The exercise: Reproduce the listing exactly, with no pictures in your copy.
++++ Record set
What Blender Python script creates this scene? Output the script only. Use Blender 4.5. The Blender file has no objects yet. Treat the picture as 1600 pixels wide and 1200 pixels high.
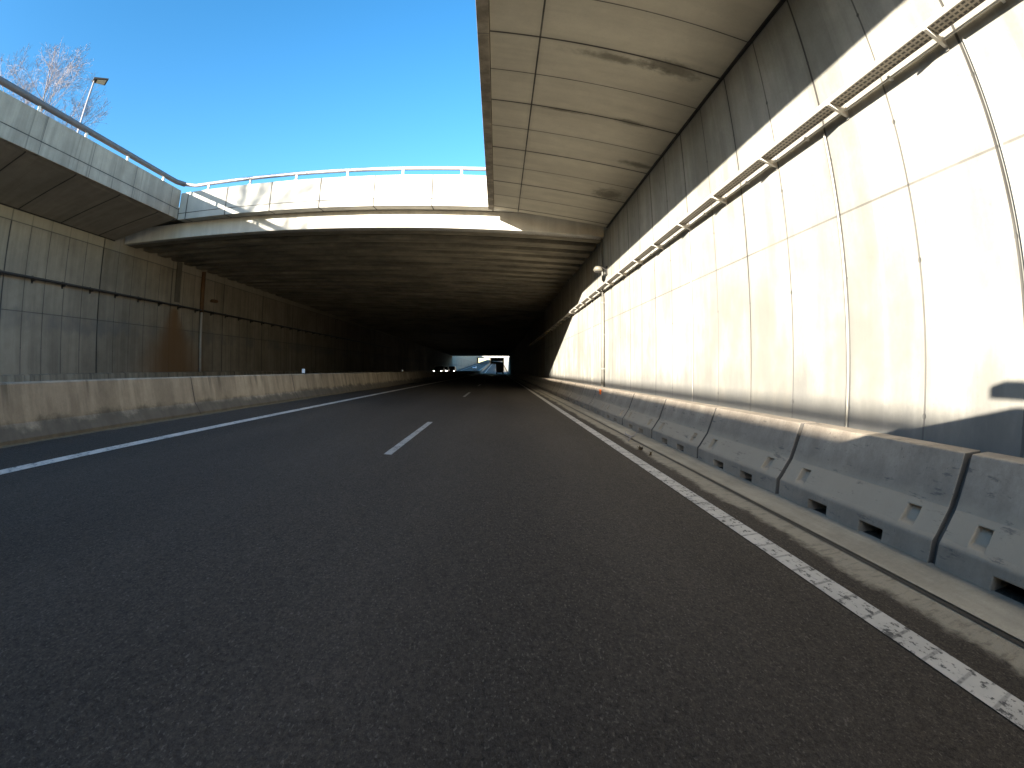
import bpy, bmesh, math, random
from mathutils import Vector, Matrix

random.seed(7)
C = bpy.context.scene.collection
SC = bpy.context.scene
R = math.radians

# ------------------------------------------------------------------ camera
H = 1.2                                   # the lens is this far above the road
def cam_matrix(yaw, pit, rol):
    Rz = Matrix.Rotation(yaw, 3, 'Z'); Rx = Matrix.Rotation(pit, 3, 'X'); Ry = Matrix.Rotation(rol, 3, 'Y')
    M = Rz @ Rx @ Ry                      # columns: right, forward, up
    r, f, u = M.col[0], M.col[1], M.col[2]
    W = Matrix((r, u, -f)).transposed().to_4x4()
    W.translation = Vector((0, 0, H))
    return W
cd = bpy.data.cameras.new('action_camera')
cam = bpy.data.objects.new('action_camera', cd); C.objects.link(cam)
cam.matrix_world = cam_matrix(-0.024726, -0.026183, -0.004015)
cd.type = 'PANO'                          # a real wide action-camera lens bends straight lines
cd.sensor_fit = 'HORIZONTAL'
cd.sensor_width = 36.0; cd.sensor_height = 27.0
F = 812.712 * 36 / 1600
cd.panorama_type = 'FISHEYE_LENS_POLYNOMIAL'
cd.fisheye_fov = R(178)
cd.fisheye_polynomial_k0 = 0.0
cd.fisheye_polynomial_k1 = -1 / F
cd.fisheye_polynomial_k2 = 0.0
cd.fisheye_polynomial_k3 = -0.05 / F ** 3
cd.fisheye_polynomial_k4 = 0.0
cd.clip_start = 0.02; cd.clip_end = 5000
SC.camera = cam

# ------------------------------------------------------------------ sky, sun, exposure
TO_SUN = Vector((-1, -1.75, 0.4865)).normalized()
SUN_EL = math.asin(TO_SUN.z); SUN_AZ = math.atan2(TO_SUN.x, TO_SUN.y)
w = bpy.data.worlds.new('World'); SC.world = w; w.use_nodes = True
nt = w.node_tree; nt.nodes.clear()
sky = nt.nodes.new('ShaderNodeTexSky'); sky.sky_type = 'NISHITA'; sky.sun_disc = False
sky.sun_elevation = SUN_EL; sky.sun_rotation = SUN_AZ
sky.air_density = 1.0; sky.dust_density = 0.6; sky.ozone_density = 2.0
hs = nt.nodes.new('ShaderNodeHueSaturation'); hs.inputs['Saturation'].default_value = 1.33; hs.inputs['Hue'].default_value = 0.497
bg = nt.nodes.new('ShaderNodeBackground'); bg.inputs['Strength'].default_value = 0.089
wo = nt.nodes.new('ShaderNodeOutputWorld')
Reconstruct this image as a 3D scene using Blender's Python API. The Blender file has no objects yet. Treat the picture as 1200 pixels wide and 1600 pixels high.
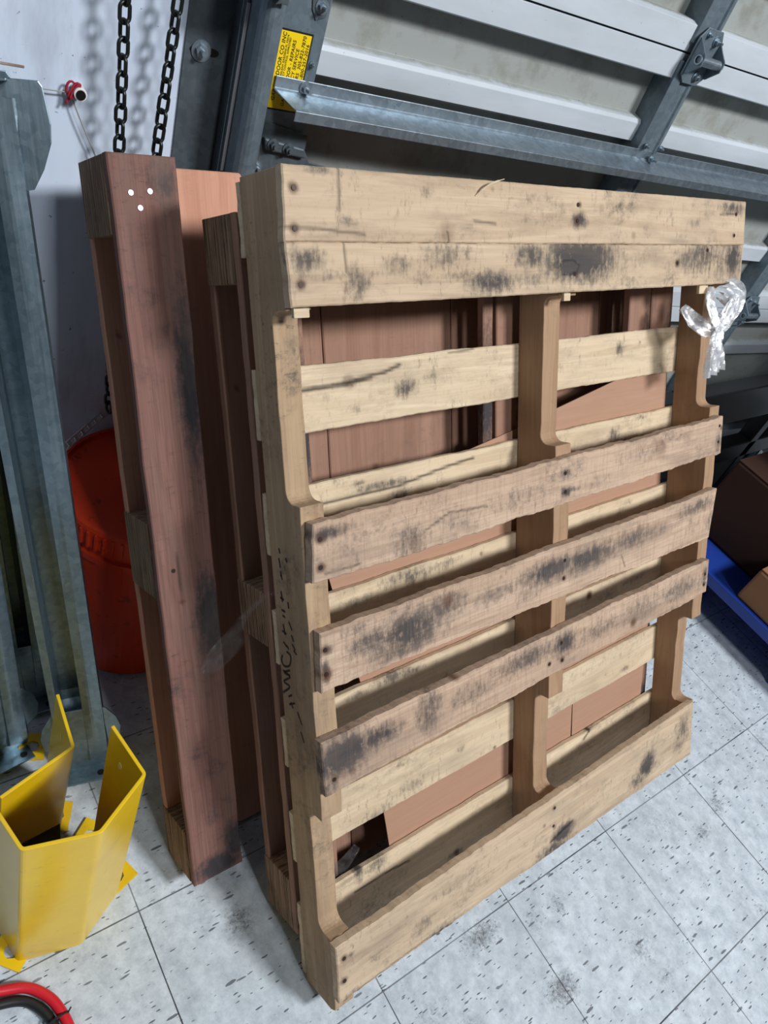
++++++++
Completed task:
What Blender Python script creates this scene? Output the script only. Use Blender 4.5. The Blender file has no objects yet. Treat the picture as 1600 pixels wide and 1200 pixels high.
import bpy, bmesh, math, random
from mathutils import Vector, Matrix

random.seed(7)
C = bpy.context.scene.collection
SC = bpy.context.scene
R = math.radians

# ------------------------------------------------------------------ camera
H = 1.2                                   # the lens is this far above the road
def cam_matrix(yaw, pit, rol):
    Rz = Matrix.Rotation(yaw, 3, 'Z'); Rx = Matrix.Rotation(pit, 3, 'X'); Ry = Matrix.Rotation(rol, 3, 'Y')
    M = Rz @ Rx @ Ry                      # columns: right, forward, up
    r, f, u = M.col[0], M.col[1], M.col[2]
    W = Matrix((r, u, -f)).transposed().to_4x4()
    W.translation = Vector((0, 0, H))
    return W
cd = bpy.data.cameras.new('action_camera')
cam = bpy.data.objects.new('action_camera', cd); C.objects.link(cam)
cam.matrix_world = cam_matrix(-0.024726, -0.026183, -0.004015)
cd.type = 'PANO'                          # a real wide action-camera lens bends straight lines
cd.sensor_fit = 'HORIZONTAL'
cd.sensor_width = 36.0; cd.sensor_height = 27.0
F = 812.712 * 36 / 1600
cd.panorama_type = 'FISHEYE_LENS_POLYNOMIAL'
cd.fisheye_fov = R(178)
cd.fisheye_polynomial_k0 = 0.0
cd.fisheye_polynomial_k1 = -1 / F
cd.fisheye_polynomial_k2 = 0.0
cd.fisheye_polynomial_k3 = -0.05 / F ** 3
cd.fisheye_polynomial_k4 = 0.0
cd.clip_start = 0.02; cd.clip_end = 5000
SC.camera = cam

# ------------------------------------------------------------------ sky, sun, exposure
TO_SUN = Vector((-1, -1.75, 0.4865)).normalized()
SUN_EL = math.asin(TO_SUN.z); SUN_AZ = math.atan2(TO_SUN.x, TO_SUN.y)
w = bpy.data.worlds.new('World'); SC.world = w; w.use_nodes = True
nt = w.node_tree; nt.nodes.clear()
sky = nt.nodes.new('ShaderNodeTexSky'); sky.sky_type = 'NISHITA'; sky.sun_disc = False
sky.sun_elevation = SUN_EL; sky.sun_rotation = SUN_AZ
sky.air_density = 1.0; sky.dust_density = 0.6; sky.ozone_density = 2.0
hs = nt.nodes.new('ShaderNodeHueSaturation'); hs.inputs['Saturation'].default_value = 1.33; hs.inputs['Hue'].default_value = 0.497
bg = nt.nodes.new('ShaderNodeBackground'); bg.inputs['Strength'].default_value = 0.089
wo = nt.nodes.new('ShaderNodeOutputWorld')
Reconstruct this image as a 3D scene using Blender's Python API. The Blender file has no objects yet. Treat the picture as 1200 pixels wide and 1600 pixels high.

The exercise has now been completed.